Produced, mixed, and mastered by Jordan Richardson (Son of Stan, Quaker City Night Hawks) at Electric Barryland studios in Justin, Life in the Faust Lane’s nine tracks feel like you’re in a haunted house ride in the carnival that comes to the parking lot of a mall. They feel rickety and sarcastic, a black-lit devil leering at you before your cart twists and drives through his face into another room of UV light and yellow teeth. In general, the songs blast you with the twin axe attack of singer-guitarist Joey Gorman and lead guitarist Ricky Williford, with the psychedelic squiggle of Williford’s synth pulling your brain into soggy, can-I-get-out-now? territory. Drummer Noah Hall and bassist Matthew “Baggins” Gibbons build a lattice of frenetic beats and melodic attack, an electric net over which Gorman’s pop-punk sensibilities balance like a tightrope walker.
The songs are knotty with hooks, surprise movements, and odd-vocal phrasings that stretch over your brain like an unsettling dream, and if there’s another point to this album, it’s that life kind of feels like a bad dream. Some lines that struck me, even more so when taken out of context: “I don’t want to run forever / No, I think I’d rather fight” (“Born on Broadway”); “Waking up on the edge / Inside the nightmare between every single breath / Like a Faces of Death VHS that won’t eject” (“Vietnamese Coffee”); and “Paranoia is a poison / Love is the only antidote / Bad habits are still choices / And sanity is a joke” (“Born to Suffer”).
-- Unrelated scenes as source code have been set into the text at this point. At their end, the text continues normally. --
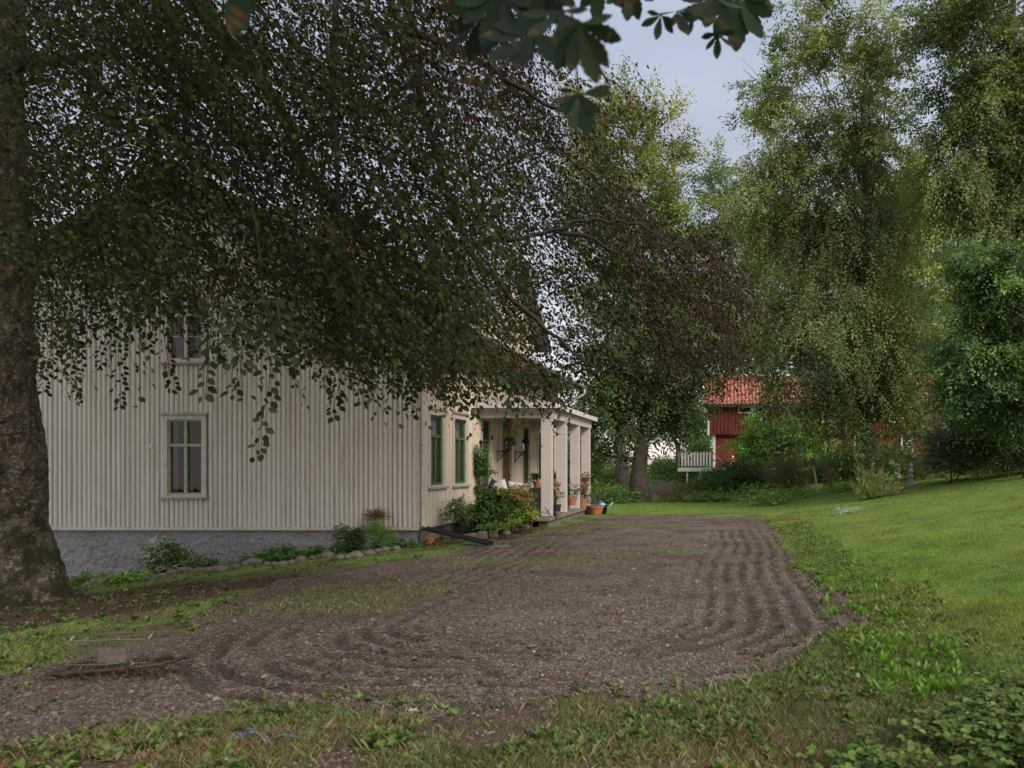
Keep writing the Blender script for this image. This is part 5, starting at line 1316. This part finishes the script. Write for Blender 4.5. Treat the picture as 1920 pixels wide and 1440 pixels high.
B('dill', 'feathery pale green plant between the rose and the house corner', 'plant', [bp(715, 1015, 20, 20, 14.1, .15), bp(700, 1000, 12, 10, 14.2, .1)], [(.10, .18, .04), (.13, .20, .05)], 22, 5, 10, .04, up='grass', cr=.05, L=(.12, .3), droop=.1, stems=12)
B('hosta', 'small dark leafy plant at the right end of the gable bed', 'plant', [bp(755, 1022, 14, 7, 13.7, .12)], [(.05, .12, .025)], 12, 5, 8, .07, cr=.05, L=(.08, .18))
B('perennial', 'yellow-green weeds at the foot of the mossy trunk beside the foundation', 'plant', [bp(165, 1090, 14, 10, 13.4), bp(232, 1100, 22, 10, 12.6)], LG, 26, 5, 8, .08, cr=.07, L=(.1, .25))
B('fern', 'bright lime-green fern-like clump at the left end of the stone edging', 'plant', [bp(238, 1093, 20, 11, 12.6), bp(262, 1100, 12, 7, 12.5)], [(.16, .28, .04), (.12, .22, .03)], 26, 5, 9, .09, cr=.06, L=(.1, .25))
B('wild_shoot', 'thin reddish twig growing at the gable wall below the siding edge', 'plant', [bp(703, 968, 12, 10, 14.6, .05)], [(.18, .10, .07)], 5, 3, 6, .03, cr=.03, L=(.1, .2), stems=3)

# ---- porch bed ----
B('rose_bush', 'slender leafy shoot growing at the long wall below the second window', 'shrub', [bp(858, 955, 12, 18, 15.8, .1), bp(862, 972, 12, 8, 15.7, .1)], [(.10, .15, .06)], 12, 4, 7, .06, cr=.06, L=(.1, .25))
B('hydrangea', 'large dark green shrub at the left of the porch bed', 'shrub', [bp(905, 958, 24, 22, 17.0, .3), bp(895, 975, 22, 14, 16.6, .3), bp(930, 940, 22, 16, 17.2, .25)], [(.045, .085, .022), (.06, .11, .03)], 75, 6, 9, .07, cr=.09, L=(.12, .3), flowers=([(.62, .62, .35)], 4, .07))
B('perennial', 'dense green shrub in the middle of the porch bed', 'shrub', [bp(925, 972, 26, 14, 16.6, .3), bp(950, 962, 22, 18, 16.9, .3)], [(.05, .10, .025), (.07, .13, .03)], 60, 6, 9, .06, cr=.08, L=(.12, .3))
B('azalea', 'yellow and orange leaved shrub in front of the porch sofa', 'shrub', [bp(972, 935, 16, 16, 17.2, .25), bp(960, 925, 20, 8, 17.2, .2), bp(975, 955, 12, 16, 17.2, .2)], [(.13, .17, .04), (.28, .20, .05), (.25, .13, .05), (.11, .17, .04)], 40, 5, 9, .055, cr=.07, L=(.1, .28))
B('lady_mantle', 'low lime and yellow clump at the right front of the porch bed', 'plant', [bp(980, 972, 20, 8, 16.6, .2), bp(965, 982, 12, 6, 16.2, .2), bp(990, 962, 14, 7, 16.8, .2)], [(.16, .24, .04), (.09, .18, .03), (.28, .25, .06)], 42, 5, 8, .06, cr=.06, L=(.08, .2))
B('strawberry_plant', 'bright green low clump at the front of the porch bed', 'plant', [bp(925, 990, 20, 8, 15.7, .2)], [(.08, .18, .03), (.11, .22, .035)], 34, 5, 8, .06, cr=.06, L=(.08, .2))
B('climbing_plant', 'climber growing up the wall beside the first porch window', 'plant', [bp(898, 860, 9, 22, 18.1, .06), bp(903, 885, 10, 14, 18.1, .06), bp(897, 915, 5, 24, 18.1, .05)], [(.06, .12, .03), (.045, .10, .025)], 34, 5, 8, .05, cr=.06, L=(.1, .25))
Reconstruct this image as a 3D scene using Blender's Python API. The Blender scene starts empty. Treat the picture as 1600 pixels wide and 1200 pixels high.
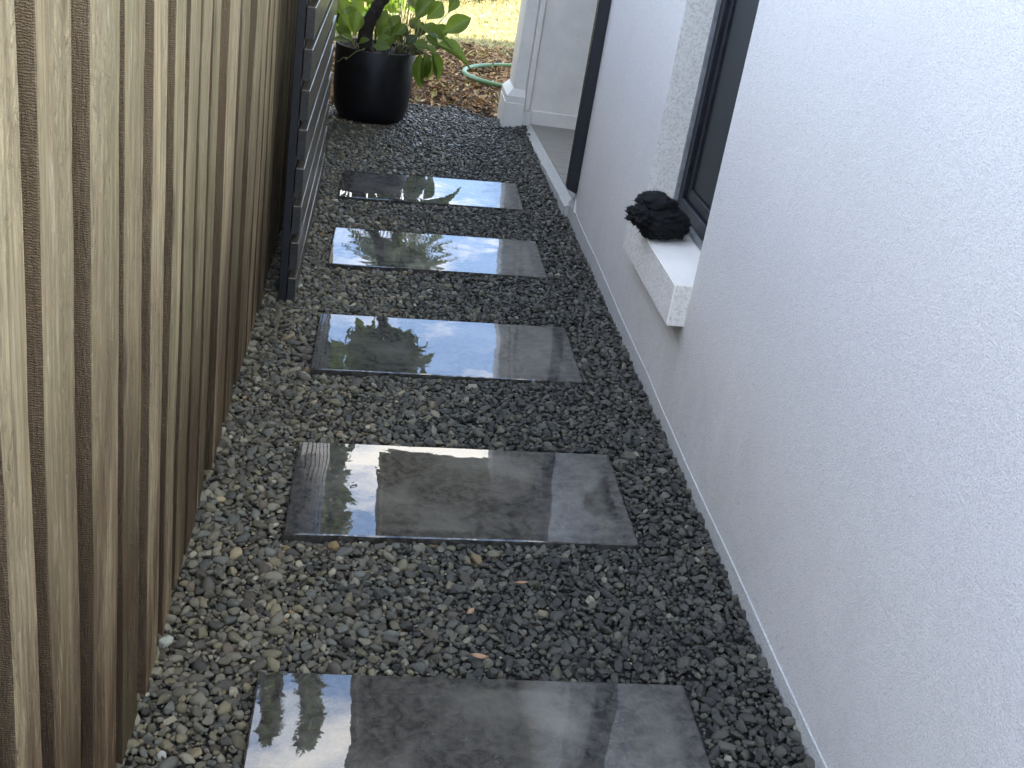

The fatalism in these lyrics, the trapped-in-unreality imagery, the fist-pumping riffage born out of both classic-rock homage and the outrage and uncertainty that’s part of living in the here and now — I guess this record was supposed to come out in 2025, like that was its destiny. It made me feel anxious and sad, and I laughed out loud at some cool guitar licks and deadpan lines. Despite its lengthy gestation, Life in the Faust Lane feels like a piece of this era, when existing (because what else are you supposed to do?) seems like an increasingly radical act.
Still, one thing you can do while existing is make art, and when that’s your drive above all else — and I’d argue that that’s pretty much the point for Gorman, Williford, Hall, and Baggins — it doesn’t really matter that no one may ever hear it. Joe Gorgeous have taken a long time to make a really great record, but wherever you are, there you are, and put on some headphones the second time you listen to it. Listening to it in 2025 gives sufficient, ominous chills, but it’s also weirdly inspiring. However you remember this moment in your personal history — say, for example, while on either side of a mountain of existential dread — Life in the Faust Lane is a pretty good soundtrack. I guess that’s also the point.